++++ RECORDS SUPPLIED ++++
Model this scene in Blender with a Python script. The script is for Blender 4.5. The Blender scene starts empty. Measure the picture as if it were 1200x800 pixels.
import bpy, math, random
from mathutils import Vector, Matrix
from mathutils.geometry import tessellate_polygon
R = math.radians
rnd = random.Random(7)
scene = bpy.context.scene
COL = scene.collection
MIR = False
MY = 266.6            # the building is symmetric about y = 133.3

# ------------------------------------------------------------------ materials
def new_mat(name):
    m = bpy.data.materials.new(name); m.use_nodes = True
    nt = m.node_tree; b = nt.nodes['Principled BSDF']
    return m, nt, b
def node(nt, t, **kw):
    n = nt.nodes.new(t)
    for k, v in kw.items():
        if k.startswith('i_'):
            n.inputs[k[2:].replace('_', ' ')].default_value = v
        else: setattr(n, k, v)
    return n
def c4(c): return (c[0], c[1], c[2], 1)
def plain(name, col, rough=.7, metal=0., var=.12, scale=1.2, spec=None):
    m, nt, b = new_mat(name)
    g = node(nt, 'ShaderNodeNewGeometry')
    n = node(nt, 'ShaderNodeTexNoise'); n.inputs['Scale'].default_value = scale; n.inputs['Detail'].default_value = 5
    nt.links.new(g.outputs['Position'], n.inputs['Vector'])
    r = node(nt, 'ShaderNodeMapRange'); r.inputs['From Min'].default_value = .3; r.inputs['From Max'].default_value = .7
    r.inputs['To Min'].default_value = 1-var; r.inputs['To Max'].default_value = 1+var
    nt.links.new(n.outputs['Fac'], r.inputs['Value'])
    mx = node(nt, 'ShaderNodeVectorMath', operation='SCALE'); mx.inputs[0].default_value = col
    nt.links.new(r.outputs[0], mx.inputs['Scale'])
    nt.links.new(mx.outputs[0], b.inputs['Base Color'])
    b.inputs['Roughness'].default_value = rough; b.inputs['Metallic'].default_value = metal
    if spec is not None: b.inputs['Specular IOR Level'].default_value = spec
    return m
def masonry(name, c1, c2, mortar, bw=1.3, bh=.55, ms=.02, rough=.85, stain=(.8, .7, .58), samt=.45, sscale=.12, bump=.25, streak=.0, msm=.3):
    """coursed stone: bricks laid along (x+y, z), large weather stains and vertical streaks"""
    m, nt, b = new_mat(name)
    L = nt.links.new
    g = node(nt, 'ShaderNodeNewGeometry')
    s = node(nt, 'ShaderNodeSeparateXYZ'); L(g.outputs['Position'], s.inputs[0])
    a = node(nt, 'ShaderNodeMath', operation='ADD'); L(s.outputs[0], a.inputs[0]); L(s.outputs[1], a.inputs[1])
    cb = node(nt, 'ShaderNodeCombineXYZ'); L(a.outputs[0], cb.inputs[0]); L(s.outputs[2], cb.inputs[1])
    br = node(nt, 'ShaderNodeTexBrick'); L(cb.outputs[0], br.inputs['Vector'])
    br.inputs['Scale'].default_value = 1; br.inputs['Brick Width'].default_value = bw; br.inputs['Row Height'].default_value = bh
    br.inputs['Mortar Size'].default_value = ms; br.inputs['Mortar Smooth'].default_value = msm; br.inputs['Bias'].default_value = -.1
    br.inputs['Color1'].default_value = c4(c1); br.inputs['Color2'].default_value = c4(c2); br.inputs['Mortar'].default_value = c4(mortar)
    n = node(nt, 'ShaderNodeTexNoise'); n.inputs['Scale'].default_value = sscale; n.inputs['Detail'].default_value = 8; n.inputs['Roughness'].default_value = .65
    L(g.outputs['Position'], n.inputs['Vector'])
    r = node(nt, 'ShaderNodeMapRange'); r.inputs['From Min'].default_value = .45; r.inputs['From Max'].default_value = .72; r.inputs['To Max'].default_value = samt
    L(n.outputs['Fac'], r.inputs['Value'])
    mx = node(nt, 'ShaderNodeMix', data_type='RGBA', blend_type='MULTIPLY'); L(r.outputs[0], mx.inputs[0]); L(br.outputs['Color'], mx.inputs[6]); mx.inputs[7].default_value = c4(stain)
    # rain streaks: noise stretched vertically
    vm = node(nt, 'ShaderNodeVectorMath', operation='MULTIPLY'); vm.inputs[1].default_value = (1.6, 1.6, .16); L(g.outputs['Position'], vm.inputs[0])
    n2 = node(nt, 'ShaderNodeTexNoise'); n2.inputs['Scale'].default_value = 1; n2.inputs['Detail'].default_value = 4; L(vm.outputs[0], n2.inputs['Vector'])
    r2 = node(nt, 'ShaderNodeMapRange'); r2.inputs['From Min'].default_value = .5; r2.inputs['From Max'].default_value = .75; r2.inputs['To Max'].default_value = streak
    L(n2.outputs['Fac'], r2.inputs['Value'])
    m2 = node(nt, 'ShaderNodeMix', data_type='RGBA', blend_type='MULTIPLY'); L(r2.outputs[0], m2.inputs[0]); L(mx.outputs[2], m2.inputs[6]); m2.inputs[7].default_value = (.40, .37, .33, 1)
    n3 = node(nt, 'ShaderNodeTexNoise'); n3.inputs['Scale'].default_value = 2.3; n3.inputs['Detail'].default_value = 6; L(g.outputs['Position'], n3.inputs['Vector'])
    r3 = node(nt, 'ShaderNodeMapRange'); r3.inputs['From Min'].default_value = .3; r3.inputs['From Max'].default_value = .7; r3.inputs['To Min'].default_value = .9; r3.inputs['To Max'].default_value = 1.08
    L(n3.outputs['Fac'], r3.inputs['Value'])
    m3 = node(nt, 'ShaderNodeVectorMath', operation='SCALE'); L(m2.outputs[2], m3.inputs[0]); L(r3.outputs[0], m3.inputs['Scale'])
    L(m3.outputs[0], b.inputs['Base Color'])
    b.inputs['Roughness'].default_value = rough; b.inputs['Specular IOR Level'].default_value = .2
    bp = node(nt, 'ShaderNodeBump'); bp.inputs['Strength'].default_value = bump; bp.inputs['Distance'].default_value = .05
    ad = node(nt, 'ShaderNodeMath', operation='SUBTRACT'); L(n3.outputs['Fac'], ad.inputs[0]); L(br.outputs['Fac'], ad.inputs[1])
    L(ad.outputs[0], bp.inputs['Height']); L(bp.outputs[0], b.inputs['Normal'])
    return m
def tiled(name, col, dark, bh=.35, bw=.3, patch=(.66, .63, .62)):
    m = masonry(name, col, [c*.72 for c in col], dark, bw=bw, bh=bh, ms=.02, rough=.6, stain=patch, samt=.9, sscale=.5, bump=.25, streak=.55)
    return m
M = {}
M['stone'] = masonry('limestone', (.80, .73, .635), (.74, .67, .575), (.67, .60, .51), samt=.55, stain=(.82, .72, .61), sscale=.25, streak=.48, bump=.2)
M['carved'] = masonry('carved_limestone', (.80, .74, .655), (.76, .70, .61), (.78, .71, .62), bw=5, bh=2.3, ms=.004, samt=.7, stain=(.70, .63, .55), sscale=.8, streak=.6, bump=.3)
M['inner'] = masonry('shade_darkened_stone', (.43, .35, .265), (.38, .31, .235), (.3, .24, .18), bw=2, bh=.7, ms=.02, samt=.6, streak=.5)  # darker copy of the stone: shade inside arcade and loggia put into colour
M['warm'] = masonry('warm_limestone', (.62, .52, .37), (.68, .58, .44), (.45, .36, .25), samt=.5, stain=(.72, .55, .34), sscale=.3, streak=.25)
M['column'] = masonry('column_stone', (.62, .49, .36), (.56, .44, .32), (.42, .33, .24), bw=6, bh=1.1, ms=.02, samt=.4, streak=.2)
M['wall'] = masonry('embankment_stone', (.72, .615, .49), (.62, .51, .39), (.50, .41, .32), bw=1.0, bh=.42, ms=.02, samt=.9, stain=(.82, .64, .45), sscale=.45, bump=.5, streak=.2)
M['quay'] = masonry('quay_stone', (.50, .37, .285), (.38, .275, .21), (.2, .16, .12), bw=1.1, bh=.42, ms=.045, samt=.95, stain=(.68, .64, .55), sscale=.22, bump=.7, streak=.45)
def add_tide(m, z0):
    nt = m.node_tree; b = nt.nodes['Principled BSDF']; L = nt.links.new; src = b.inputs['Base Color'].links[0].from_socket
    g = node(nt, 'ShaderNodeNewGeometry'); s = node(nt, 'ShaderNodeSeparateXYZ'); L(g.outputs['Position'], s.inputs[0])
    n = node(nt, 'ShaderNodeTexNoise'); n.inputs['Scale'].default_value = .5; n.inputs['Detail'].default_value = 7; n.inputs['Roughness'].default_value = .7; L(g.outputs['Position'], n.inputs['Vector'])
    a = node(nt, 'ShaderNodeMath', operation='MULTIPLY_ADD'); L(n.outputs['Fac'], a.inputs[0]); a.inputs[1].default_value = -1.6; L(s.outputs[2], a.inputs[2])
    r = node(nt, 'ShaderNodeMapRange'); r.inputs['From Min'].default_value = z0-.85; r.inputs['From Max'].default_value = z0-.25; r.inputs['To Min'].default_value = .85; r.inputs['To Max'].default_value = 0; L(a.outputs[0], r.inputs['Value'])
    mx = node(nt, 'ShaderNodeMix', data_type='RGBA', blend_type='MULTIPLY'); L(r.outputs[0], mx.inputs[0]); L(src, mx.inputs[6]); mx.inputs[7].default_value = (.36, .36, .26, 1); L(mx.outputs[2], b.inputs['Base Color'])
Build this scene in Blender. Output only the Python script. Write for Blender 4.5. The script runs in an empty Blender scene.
++++
Copy exactly, and only, the lines from the one containing "ms=.02, samt=.6, streak=.5)" through the last line of the listing.

FINAL RESULT ->
M['inner'] = masonry('shade_darkened_stone', (.43, .35, .265), (.38, .31, .235), (.3, .24, .18), bw=2, bh=.7, ms=.02, samt=.6, streak=.5)  # darker copy of the stone: shade inside arcade and loggia put into colour
M['warm'] = masonry('warm_limestone', (.62, .52, .37), (.68, .58, .44), (.45, .36, .25), samt=.5, stain=(.72, .55, .34), sscale=.3, streak=.25)
M['column'] = masonry('column_stone', (.62, .49, .36), (.56, .44, .32), (.42, .33, .24), bw=6, bh=1.1, ms=.02, samt=.4, streak=.2)
M['wall'] = masonry('embankment_stone', (.72, .615, .49), (.62, .51, .39), (.50, .41, .32), bw=1.0, bh=.42, ms=.02, samt=.9, stain=(.82, .64, .45), sscale=.45, bump=.5, streak=.2)
M['quay'] = masonry('quay_stone', (.50, .37, .285), (.38, .275, .21), (.2, .16, .12), bw=1.1, bh=.42, ms=.045, samt=.95, stain=(.68, .64, .55), sscale=.22, bump=.7, streak=.45)
def add_tide(m, z0):
    nt = m.node_tree; b = nt.nodes['Principled BSDF']; L = nt.links.new; src = b.inputs['Base Color'].links[0].from_socket
    g = node(nt, 'ShaderNodeNewGeometry'); s = node(nt, 'ShaderNodeSeparateXYZ'); L(g.outputs['Position'], s.inputs[0])
    n = node(nt, 'ShaderNodeTexNoise'); n.inputs['Scale'].default_value = .5; n.inputs['Detail'].default_value = 7; n.inputs['Roughness'].default_value = .7; L(g.outputs['Position'], n.inputs['Vector'])
    a = node(nt, 'ShaderNodeMath', operation='MULTIPLY_ADD'); L(n.outputs['Fac'], a.inputs[0]); a.inputs[1].default_value = -1.6; L(s.outputs[2], a.inputs[2])
    r = node(nt, 'ShaderNodeMapRange'); r.inputs['From Min'].default_value = z0-.85; r.inputs['From Max'].default_value = z0-.25; r.inputs['To Min'].default_value = .85; r.inputs['To Max'].default_value = 0; L(a.outputs[0], r.inputs['Value'])
    mx = node(nt, 'ShaderNodeMix', data_type='RGBA', blend_type='MULTIPLY'); L(r.outputs[0], mx.inputs[0]); L(src, mx.inputs[6]); mx.inputs[7].default_value = (.36, .36, .26, 1); L(mx.outputs[2], b.inputs['Base Color'])
Build this scene in Blender. Output only the Python script. Write for Blender 4.5. The script runs in an empty Blender scene.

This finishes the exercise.